メインの展示室となっているのは、旧本部跡である。ガラス製の陳列棚の内部には、日本軍が使用したという防毒マスクや手錠、足枷などが展示されていた。メスやハサミといった手術道具も置かれている。
中国人捕虜に使ったという拷問具などもあったが、それらが本当に実用されたものだったのかについては疑問が残る。中国には各地に「抗日記念館」が設けられており、そのなかで「日本軍が使った拷問具」はもはや定番の展示物であるが、それらが適確な歴史学的検証を経たものであると考える研究者は少ない。
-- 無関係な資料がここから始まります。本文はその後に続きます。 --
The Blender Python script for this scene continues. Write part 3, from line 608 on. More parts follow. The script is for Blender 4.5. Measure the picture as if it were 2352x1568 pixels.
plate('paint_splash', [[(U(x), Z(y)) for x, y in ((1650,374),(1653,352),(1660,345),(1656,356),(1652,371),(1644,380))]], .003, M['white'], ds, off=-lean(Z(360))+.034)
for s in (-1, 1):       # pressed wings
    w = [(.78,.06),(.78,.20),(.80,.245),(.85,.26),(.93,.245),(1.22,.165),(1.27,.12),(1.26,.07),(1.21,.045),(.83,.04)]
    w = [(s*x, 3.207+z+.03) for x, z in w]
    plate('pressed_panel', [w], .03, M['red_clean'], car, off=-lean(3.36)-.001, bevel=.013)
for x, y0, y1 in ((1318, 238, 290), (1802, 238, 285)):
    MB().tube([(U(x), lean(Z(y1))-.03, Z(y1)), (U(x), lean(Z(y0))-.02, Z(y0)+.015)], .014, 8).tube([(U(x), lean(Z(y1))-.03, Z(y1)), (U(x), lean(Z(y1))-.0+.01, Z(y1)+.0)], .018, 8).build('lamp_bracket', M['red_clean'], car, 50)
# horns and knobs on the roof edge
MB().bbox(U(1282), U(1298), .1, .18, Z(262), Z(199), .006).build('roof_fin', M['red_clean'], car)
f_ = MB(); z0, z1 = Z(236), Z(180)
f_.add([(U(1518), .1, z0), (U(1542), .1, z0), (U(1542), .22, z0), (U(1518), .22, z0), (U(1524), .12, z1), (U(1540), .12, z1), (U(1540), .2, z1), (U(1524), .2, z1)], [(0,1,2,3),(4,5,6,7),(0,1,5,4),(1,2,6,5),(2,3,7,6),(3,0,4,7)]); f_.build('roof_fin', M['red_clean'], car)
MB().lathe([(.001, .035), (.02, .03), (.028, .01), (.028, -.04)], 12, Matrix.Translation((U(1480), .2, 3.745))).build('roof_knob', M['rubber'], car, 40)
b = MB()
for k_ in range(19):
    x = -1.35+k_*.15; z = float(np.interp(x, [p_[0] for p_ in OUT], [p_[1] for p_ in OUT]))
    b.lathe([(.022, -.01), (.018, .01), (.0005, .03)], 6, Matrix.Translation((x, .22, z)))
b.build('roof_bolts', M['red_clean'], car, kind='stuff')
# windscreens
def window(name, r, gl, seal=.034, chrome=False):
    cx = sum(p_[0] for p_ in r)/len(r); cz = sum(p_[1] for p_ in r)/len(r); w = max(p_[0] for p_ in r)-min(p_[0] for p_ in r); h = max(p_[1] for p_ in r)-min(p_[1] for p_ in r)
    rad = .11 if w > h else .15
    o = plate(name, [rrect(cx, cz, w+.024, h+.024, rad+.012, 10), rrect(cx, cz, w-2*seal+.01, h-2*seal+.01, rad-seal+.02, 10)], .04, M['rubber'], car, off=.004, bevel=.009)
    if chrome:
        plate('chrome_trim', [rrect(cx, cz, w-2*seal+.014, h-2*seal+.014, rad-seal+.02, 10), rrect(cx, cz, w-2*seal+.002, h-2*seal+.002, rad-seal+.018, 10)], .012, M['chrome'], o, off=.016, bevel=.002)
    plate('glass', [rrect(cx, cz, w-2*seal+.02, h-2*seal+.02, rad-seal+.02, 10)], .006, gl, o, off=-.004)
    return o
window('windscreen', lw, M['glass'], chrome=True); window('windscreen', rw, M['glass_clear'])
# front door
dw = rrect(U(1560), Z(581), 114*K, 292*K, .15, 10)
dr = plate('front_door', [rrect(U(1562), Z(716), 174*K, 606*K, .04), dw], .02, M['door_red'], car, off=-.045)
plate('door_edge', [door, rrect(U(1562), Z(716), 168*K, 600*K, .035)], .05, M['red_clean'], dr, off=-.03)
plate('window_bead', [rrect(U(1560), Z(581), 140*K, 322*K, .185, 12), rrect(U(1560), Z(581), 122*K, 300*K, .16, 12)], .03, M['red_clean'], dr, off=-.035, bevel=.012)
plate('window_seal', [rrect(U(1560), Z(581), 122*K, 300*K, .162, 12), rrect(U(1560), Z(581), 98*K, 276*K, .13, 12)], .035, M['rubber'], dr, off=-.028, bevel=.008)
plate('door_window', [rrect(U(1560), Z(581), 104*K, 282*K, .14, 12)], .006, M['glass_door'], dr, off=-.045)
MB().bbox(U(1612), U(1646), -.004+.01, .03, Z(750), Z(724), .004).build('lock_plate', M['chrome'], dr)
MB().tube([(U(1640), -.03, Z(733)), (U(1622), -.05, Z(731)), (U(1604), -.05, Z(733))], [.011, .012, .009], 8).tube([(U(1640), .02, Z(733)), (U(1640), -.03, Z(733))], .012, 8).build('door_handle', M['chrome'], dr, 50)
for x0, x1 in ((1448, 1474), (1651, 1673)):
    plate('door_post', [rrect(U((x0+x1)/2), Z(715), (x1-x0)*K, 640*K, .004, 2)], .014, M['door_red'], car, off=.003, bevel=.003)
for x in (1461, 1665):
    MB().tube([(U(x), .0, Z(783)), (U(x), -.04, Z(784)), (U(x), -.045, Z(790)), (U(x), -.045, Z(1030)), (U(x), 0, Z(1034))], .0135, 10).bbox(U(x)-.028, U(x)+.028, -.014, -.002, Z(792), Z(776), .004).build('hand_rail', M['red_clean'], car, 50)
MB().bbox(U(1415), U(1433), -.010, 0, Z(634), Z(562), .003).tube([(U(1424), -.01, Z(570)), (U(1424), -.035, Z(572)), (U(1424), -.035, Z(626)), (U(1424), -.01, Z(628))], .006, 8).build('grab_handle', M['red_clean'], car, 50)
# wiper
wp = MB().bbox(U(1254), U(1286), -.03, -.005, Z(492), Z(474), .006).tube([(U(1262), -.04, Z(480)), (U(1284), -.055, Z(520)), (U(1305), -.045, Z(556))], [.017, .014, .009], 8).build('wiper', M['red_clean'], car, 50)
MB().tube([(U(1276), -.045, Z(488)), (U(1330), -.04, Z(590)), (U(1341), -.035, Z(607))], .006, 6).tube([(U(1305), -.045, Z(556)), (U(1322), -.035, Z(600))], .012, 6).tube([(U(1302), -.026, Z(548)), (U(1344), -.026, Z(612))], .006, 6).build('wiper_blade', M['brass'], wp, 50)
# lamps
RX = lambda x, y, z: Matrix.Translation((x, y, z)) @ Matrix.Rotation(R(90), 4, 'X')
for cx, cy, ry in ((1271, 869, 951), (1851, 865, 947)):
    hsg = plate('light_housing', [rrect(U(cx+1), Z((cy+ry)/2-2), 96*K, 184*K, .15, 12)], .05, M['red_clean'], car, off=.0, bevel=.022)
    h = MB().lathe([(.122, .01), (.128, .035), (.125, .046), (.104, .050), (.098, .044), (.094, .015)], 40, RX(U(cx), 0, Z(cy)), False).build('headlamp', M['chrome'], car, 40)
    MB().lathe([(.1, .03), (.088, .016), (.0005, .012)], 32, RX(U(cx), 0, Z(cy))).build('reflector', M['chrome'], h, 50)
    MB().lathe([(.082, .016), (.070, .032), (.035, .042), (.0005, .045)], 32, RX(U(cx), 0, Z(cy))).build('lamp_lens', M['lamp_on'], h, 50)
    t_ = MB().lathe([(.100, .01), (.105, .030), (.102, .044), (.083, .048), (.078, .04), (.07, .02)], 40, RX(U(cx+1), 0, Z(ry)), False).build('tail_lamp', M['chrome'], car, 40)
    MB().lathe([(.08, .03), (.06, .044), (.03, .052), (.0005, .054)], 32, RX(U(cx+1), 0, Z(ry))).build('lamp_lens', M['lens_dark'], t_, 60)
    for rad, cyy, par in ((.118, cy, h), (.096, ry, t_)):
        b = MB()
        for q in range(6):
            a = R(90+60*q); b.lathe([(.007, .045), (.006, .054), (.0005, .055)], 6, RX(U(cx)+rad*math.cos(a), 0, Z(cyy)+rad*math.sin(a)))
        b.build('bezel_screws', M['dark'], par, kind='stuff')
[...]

また、「抗日記念館」お得意の「人形を使ったジオラマ」も並ぶ。手術室で解剖実験をしている光景が、吐き気を催すような不気味なトーンで具現化されている。子供を抱いた女性を日本兵が殺害しようとしている場面もある。このようなジオラマを見た見学者たちは、日本に対して強い嫌悪感を抱くに違いない。
同館の731部隊に関する主張は、「日本軍が中国の民衆を大量に虐殺した」というスタンスで一貫しており、この地であったことは「ナチスのホロコースト」と同等の戦争犯罪として位置付けられている。同館の職員の一人はこう言う。 「犠牲者の数は膨大過ぎて、いまもわからない。1万人かもしれないし、10万人かもしれない。国際社会はこの悲劇に、もっと目を向けないといけない」
彼はその後、 「ここはアジアのアウシュビッツ。日本人はもっと歴史を学ばなければならない」 と何度も繰り返した。
そんな同館だが、館内に人影は少なく、韓国人の団体が見学しているのが目立つくらいで、あとは総じて閑散とした様子だった。ハルビンの市街地ではこんな声も聞かれた。
「うちの国の記念館は、大体いい加減だからね。細かな内容には間違いも多いだろう」 「話には聞いているが、実際に行ったことはない。特に行きたいとも思わない」
現地の人々の間にも、様々な意見があるようであった。